What are some of the funniest things you've seen during a prayer, and you could'nt laugh out loud?

by african GB Member 28 Replies latest jw experiences

  • african GB Member
  • Scully
    Scully

    a little kid, who was at the potty training stage, moons her big brother, saying "Look at my bum!"

  • Terry
    Terry

    When I first started attending the Kingdom Hall I was standing next to one of the brothers (his name was Wyche) who was a chiropractor and had his business right next door to the Hall. He was a dapper dresser and a cool guy.

    That evening I had dressed in a hurry in the dark before going to the meeting.

    That's the setup.

    The prayer begins....Brother Cummings is giving the prayer. He is not (NOT!) a pithy prayer kind of guy....

    I'm looking down at the floor and see Brother Wyche out of the corner of my eye with his eyes open looking down as well.

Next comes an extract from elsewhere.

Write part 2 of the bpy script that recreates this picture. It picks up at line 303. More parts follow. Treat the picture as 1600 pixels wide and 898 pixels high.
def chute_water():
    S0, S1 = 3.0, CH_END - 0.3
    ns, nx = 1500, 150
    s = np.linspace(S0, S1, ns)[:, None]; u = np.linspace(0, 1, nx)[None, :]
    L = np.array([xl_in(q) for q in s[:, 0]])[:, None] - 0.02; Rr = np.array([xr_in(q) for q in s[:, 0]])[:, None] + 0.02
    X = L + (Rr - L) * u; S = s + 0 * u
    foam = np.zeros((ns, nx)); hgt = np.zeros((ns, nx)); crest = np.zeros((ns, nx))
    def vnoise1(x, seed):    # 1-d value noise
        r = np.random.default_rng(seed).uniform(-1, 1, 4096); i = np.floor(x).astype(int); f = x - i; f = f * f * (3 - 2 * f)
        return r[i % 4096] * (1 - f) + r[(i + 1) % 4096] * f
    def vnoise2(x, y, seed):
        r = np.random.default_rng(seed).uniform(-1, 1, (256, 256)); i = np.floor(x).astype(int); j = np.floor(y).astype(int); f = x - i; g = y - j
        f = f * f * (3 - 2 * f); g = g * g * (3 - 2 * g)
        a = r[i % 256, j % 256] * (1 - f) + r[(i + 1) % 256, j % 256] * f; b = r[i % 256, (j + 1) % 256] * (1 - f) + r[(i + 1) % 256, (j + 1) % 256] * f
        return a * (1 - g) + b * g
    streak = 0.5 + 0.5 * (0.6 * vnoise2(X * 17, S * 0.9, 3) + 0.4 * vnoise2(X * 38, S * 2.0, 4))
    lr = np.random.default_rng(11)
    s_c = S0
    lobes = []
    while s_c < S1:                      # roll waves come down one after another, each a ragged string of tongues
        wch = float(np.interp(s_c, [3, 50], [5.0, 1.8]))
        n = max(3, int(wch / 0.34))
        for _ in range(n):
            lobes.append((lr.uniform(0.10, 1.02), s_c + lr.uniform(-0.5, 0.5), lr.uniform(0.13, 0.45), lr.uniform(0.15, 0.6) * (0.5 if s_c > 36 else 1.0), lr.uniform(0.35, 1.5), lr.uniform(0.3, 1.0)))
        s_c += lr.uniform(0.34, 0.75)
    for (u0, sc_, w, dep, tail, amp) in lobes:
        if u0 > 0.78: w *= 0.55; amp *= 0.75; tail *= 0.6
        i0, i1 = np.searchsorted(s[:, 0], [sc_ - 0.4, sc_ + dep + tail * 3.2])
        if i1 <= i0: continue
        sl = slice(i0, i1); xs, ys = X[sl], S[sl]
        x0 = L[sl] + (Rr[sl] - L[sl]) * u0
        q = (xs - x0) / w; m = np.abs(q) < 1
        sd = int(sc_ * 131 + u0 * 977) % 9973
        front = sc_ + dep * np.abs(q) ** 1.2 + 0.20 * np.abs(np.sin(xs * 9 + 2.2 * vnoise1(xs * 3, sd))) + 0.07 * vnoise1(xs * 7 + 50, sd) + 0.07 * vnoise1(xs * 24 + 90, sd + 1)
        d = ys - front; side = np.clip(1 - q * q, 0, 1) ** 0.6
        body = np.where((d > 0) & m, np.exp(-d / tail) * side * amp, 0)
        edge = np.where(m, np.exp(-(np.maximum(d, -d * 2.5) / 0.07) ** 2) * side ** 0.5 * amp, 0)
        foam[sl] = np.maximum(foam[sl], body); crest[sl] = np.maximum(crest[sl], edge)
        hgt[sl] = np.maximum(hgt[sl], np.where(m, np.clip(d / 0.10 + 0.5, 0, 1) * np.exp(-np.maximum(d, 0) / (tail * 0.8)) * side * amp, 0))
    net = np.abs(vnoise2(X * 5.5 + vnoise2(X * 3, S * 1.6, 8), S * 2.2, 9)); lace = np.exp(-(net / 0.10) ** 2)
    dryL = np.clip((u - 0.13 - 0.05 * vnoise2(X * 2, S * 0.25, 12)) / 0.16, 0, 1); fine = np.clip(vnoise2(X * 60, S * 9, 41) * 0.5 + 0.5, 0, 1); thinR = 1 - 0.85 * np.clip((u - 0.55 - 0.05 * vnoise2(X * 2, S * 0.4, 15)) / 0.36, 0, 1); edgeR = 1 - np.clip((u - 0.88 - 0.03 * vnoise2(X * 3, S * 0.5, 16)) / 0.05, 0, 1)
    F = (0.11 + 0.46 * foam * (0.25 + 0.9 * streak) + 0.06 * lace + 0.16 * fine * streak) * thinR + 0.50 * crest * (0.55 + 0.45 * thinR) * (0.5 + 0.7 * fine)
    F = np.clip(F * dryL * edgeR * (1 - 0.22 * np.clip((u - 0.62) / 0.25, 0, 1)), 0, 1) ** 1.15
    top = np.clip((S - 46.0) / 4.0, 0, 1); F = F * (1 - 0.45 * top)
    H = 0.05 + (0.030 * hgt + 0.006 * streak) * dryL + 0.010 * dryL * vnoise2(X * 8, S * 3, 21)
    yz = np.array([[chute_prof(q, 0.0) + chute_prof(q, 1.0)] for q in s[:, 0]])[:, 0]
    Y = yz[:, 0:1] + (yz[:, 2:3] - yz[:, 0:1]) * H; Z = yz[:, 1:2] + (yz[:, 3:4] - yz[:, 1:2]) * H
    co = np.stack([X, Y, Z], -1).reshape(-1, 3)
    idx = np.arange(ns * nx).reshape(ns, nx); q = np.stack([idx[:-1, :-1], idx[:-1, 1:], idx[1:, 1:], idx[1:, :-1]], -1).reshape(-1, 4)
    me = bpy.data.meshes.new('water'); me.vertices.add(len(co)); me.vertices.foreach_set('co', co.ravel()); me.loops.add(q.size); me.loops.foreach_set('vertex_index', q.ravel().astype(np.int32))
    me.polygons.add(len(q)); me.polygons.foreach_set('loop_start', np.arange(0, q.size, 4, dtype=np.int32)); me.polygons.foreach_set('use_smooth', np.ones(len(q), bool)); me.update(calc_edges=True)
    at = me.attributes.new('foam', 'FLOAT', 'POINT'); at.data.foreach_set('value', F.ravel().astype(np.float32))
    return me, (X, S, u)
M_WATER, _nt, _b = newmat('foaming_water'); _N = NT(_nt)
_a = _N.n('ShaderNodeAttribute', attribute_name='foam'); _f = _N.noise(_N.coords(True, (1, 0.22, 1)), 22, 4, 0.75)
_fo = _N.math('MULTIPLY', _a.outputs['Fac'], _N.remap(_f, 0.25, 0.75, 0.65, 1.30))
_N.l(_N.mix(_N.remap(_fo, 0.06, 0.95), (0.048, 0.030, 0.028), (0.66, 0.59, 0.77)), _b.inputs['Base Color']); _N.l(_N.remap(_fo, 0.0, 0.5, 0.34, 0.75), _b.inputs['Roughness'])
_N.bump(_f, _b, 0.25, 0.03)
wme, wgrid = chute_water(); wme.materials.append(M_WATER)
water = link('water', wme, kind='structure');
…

    Suddenly there is a recoil movement. Brother Wyche almost snapped his neck in a kind of double-take.

    I follow his gaze....

    He's looking at my feet....

    I become aware of my own feet.....

    Brother Wyche's eyes have that cartoon pop to them....

    What was going on?

    I was wearing one black shoe and one brown shoe, one red sock and one Hopalong Cassidy sock!!

    I kid you not.

    While this is going on, my best friend Johnny notices me noticing Brother Wyche and he suddenly "get's it".

    Johnny had one of those bellowing laughs that goes on and on and on once he gets started.......

    I think you get the picture!

  • Psychotic Parrot
    Psychotic Parrot

    I remember standing there once & suddenly realising that i was stood in a room with a bunch of people, all standing with our eyes closed, listening to someone talk to his imaginary friend. It made me want to cry more than laugh though.

  • donny
    donny

    I had my head bowed during the closing prayer on one Sunday afternoon when a visitor next to me (who looked like one of Hells Angels) released a loud fart that caused several to lose it. The brother praying even paused a second because of the chuckles.

    Donny

  • Styler1fan
    Styler1fan

    When I looked up to see the little girl in front of me picking her nose and eating her boogers. She would pick with one hand and then switch off. For some reason it struck me as incredibly funny and I had to RUN to the bathroom before I totally lost it.

  • mindmelda
    mindmelda

    When my oldest daughter was about six months old, she let out a long loud ripping fart during an opening prayer for the Sunday meeting.

    Everyone just shook with silent laughter, except some of the kids, who couldn't contain and were hustled out by embarrassed parents as they howled.

    Small congregation, everyone heard it.

    I often kid my daughter, who really was always turned off by the JWs from an early age, that that was the only time she ever made a comment at a meeting, and it was an excellent one.

  • Psychotic Parrot
    Psychotic Parrot

    I often kid my daughter, who really was always turned off by the JWs from an early age

    Talented kid.

  • heathen
    heathen

    I remember one odd prayer where the elder saying suddenly starts talking to someone : " Are you praying for extra help brother so and so", I'm like, what the hell kind of weird s$&* is that . I'm telling you these people are nuts.

  • mindmelda
    mindmelda

    LOL...all of my kids are literally too bright and well informed to be Witnesses. None of them could ever see any reason to be one.

    Ironically, I have far less problems with them than many JW parents do with their kids (mine are all teenagers or older now). They're mostly well behaved, fairly responsible, pleasant to be around most of the time and only occasionally annoying. You can't ask for more than that.